Aim: Search the material below for the string "picture" and list each line that holds it.

-- start of Supplied material --

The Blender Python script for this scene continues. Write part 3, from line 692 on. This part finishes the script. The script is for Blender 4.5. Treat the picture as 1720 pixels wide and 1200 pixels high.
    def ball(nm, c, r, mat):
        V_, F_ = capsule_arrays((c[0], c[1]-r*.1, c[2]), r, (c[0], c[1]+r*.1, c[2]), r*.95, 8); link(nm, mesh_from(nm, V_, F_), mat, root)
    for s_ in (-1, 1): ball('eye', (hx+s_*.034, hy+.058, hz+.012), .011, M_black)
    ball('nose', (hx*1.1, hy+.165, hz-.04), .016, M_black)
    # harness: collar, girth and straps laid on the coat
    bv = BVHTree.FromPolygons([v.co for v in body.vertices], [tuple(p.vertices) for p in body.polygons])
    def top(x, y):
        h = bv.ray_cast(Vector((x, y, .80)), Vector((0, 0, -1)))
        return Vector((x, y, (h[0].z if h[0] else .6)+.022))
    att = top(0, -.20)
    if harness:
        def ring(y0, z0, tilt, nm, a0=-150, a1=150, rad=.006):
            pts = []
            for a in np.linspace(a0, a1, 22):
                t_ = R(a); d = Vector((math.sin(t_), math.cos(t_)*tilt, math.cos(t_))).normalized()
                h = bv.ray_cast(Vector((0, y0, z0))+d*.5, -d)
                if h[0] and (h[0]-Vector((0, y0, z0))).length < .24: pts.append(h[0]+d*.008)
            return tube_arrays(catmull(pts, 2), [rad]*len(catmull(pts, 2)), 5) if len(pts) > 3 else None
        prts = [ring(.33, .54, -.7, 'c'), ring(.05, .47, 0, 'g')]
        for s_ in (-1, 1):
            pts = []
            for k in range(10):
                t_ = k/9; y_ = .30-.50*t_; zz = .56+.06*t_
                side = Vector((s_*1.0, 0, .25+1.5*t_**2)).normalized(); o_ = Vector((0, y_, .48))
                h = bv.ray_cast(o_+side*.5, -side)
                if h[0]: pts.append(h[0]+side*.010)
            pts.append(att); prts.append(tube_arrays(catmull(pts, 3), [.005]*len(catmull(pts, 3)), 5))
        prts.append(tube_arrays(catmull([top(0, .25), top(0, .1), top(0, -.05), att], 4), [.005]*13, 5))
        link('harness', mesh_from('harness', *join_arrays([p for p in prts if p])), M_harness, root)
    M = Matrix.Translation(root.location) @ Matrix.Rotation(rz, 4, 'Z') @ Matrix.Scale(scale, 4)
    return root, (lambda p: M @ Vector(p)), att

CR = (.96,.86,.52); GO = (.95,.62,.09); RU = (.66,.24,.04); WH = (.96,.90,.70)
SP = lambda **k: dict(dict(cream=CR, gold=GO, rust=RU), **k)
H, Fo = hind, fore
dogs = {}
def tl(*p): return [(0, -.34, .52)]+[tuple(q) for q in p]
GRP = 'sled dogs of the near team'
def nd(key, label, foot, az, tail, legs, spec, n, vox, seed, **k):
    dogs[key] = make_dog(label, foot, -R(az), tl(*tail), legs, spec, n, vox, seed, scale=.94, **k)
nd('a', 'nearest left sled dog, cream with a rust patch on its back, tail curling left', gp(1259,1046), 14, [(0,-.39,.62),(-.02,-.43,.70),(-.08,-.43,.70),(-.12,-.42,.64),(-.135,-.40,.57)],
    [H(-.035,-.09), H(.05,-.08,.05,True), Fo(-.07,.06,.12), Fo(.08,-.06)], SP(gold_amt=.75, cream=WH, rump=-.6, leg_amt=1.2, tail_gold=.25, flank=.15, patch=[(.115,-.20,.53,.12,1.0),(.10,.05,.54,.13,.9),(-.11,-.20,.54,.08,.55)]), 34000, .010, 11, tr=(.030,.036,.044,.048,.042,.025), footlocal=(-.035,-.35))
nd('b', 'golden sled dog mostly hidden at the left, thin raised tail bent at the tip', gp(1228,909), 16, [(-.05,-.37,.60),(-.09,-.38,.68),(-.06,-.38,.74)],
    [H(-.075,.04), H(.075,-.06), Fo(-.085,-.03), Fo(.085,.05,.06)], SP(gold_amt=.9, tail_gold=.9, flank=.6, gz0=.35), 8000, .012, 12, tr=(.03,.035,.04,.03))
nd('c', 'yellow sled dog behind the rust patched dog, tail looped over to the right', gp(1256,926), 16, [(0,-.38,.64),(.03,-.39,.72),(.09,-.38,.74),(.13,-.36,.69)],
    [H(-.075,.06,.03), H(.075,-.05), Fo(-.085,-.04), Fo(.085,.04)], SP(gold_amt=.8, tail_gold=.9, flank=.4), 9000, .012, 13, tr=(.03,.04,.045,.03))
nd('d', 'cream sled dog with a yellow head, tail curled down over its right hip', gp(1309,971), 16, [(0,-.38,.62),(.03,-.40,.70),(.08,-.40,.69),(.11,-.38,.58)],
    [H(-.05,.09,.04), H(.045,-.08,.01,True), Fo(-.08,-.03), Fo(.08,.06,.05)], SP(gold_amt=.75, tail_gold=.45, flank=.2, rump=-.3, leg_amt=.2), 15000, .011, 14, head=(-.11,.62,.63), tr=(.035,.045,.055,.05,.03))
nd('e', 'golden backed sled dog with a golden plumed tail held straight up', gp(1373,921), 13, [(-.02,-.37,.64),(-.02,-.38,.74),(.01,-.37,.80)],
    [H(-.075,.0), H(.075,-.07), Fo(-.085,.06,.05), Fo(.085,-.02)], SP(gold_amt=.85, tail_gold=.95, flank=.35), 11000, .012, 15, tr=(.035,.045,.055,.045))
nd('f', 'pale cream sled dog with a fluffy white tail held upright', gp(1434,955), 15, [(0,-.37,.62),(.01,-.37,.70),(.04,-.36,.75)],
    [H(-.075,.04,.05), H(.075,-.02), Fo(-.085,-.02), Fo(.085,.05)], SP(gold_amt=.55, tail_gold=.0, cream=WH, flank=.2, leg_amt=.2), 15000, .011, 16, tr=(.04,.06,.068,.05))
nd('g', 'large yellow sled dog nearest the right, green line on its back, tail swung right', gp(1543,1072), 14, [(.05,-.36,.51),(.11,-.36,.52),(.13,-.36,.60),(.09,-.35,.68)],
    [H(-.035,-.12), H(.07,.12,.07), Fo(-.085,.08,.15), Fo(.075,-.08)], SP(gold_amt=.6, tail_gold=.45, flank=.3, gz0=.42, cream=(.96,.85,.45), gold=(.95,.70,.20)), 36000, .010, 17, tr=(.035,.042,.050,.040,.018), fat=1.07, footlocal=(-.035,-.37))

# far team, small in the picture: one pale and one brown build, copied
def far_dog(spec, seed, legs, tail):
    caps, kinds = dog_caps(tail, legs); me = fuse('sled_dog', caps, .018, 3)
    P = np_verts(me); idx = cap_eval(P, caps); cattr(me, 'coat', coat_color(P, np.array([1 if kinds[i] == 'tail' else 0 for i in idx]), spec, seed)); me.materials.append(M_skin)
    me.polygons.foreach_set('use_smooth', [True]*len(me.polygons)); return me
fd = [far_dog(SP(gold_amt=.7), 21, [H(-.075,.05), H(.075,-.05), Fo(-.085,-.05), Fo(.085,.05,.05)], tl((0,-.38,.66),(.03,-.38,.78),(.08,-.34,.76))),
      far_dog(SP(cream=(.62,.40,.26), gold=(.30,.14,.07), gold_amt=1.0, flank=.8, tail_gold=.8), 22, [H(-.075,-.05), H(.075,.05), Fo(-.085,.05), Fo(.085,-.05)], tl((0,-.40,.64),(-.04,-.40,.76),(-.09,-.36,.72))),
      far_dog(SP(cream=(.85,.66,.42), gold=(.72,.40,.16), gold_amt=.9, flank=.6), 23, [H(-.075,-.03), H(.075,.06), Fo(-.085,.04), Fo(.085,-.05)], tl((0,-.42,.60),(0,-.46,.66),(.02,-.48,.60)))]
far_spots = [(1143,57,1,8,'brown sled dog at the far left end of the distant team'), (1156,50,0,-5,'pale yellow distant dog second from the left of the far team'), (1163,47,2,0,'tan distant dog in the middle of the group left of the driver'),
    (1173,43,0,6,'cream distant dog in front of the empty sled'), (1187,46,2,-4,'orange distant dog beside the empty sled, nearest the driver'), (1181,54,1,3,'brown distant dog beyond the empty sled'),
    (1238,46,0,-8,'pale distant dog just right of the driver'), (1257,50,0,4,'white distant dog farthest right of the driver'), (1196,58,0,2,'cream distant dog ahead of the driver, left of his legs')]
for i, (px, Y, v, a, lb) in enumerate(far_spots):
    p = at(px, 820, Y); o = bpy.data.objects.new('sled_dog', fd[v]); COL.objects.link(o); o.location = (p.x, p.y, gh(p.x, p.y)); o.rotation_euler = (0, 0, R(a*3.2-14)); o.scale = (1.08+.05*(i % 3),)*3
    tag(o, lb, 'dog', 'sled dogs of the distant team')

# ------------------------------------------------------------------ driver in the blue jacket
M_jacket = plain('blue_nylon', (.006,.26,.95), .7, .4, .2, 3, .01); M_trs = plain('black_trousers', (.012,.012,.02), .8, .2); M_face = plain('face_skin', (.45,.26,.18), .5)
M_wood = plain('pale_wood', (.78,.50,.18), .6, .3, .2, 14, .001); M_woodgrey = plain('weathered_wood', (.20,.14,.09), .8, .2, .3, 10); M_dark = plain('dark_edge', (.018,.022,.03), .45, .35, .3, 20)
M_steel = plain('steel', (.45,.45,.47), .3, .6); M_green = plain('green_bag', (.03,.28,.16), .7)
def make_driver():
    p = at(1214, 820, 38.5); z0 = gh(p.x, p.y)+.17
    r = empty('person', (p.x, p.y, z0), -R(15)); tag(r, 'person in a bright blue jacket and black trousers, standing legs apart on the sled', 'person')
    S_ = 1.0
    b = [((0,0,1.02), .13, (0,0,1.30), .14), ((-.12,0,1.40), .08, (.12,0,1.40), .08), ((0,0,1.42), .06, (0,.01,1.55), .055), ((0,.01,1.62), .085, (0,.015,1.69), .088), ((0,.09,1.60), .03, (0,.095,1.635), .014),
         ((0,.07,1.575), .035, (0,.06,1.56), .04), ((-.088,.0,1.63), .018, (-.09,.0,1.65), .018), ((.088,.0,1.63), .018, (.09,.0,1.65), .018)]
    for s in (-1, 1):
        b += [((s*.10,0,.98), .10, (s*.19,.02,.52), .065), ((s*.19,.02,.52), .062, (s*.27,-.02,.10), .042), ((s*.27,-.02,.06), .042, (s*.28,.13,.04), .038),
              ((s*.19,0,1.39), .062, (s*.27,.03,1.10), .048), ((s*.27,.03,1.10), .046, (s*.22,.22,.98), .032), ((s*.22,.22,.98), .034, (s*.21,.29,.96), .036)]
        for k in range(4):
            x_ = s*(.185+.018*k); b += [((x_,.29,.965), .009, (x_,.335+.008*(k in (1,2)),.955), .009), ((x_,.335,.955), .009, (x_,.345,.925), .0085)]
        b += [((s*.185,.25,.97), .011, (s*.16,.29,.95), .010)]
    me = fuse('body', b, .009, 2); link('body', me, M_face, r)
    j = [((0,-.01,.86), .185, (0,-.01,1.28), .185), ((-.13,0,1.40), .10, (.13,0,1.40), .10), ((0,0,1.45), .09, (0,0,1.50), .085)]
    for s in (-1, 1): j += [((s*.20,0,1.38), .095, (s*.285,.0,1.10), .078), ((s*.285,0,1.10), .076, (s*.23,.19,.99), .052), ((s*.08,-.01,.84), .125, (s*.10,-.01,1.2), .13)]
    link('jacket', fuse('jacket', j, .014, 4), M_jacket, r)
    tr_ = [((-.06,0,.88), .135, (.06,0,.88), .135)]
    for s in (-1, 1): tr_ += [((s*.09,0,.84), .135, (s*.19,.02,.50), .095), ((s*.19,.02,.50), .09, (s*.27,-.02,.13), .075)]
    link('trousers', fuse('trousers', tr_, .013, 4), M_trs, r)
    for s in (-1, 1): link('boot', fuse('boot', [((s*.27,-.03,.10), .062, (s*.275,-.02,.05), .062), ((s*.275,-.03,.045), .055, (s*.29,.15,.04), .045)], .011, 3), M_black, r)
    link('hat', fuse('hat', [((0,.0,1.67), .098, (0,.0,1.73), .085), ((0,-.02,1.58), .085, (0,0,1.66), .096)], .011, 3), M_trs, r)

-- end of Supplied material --

Full answer:
The Blender Python script for this scene continues. Write part 3, from line 692 on. This part finishes the script. The script is for Blender 4.5. Treat the picture as 1720 pixels wide and 1200 pixels high.
# far team, small in the picture: one pale and one brown build, copied